• **REQUEST**
Work out how many lines of the listing hold the string "objects", then answer with that number and nothing else.

↓↓↓

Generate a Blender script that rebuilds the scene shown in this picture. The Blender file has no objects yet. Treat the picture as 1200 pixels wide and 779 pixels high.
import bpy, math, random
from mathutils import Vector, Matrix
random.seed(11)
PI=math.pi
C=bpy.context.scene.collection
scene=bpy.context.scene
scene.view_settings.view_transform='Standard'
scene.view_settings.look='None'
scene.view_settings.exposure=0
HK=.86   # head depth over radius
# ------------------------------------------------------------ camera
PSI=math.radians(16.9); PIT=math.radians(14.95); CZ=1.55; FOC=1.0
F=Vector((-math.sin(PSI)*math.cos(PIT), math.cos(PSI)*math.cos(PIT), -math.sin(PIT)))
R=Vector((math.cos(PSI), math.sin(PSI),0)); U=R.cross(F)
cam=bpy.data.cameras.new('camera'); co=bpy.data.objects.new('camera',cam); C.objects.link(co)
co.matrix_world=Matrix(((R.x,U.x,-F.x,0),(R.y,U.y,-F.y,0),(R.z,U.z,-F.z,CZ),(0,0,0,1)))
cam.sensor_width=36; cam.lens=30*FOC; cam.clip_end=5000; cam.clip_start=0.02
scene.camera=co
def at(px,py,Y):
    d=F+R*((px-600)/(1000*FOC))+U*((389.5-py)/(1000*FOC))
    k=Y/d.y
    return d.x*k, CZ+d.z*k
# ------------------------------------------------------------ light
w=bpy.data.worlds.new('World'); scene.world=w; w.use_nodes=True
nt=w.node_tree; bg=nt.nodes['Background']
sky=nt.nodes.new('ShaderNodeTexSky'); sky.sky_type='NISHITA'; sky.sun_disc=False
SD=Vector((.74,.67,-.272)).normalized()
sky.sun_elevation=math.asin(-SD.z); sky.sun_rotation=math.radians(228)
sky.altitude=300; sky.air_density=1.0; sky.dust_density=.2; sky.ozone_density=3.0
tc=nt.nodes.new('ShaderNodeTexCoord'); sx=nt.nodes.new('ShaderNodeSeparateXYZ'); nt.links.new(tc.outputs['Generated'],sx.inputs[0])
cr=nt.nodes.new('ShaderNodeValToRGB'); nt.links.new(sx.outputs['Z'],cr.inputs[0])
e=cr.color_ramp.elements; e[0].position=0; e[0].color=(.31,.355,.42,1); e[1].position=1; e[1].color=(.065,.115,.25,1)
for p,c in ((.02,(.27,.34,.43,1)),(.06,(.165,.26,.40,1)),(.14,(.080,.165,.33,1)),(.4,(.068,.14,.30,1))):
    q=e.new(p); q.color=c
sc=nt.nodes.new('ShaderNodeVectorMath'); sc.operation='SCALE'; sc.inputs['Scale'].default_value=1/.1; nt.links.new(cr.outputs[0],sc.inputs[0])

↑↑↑

• **EXERCISE SOLUTION**
2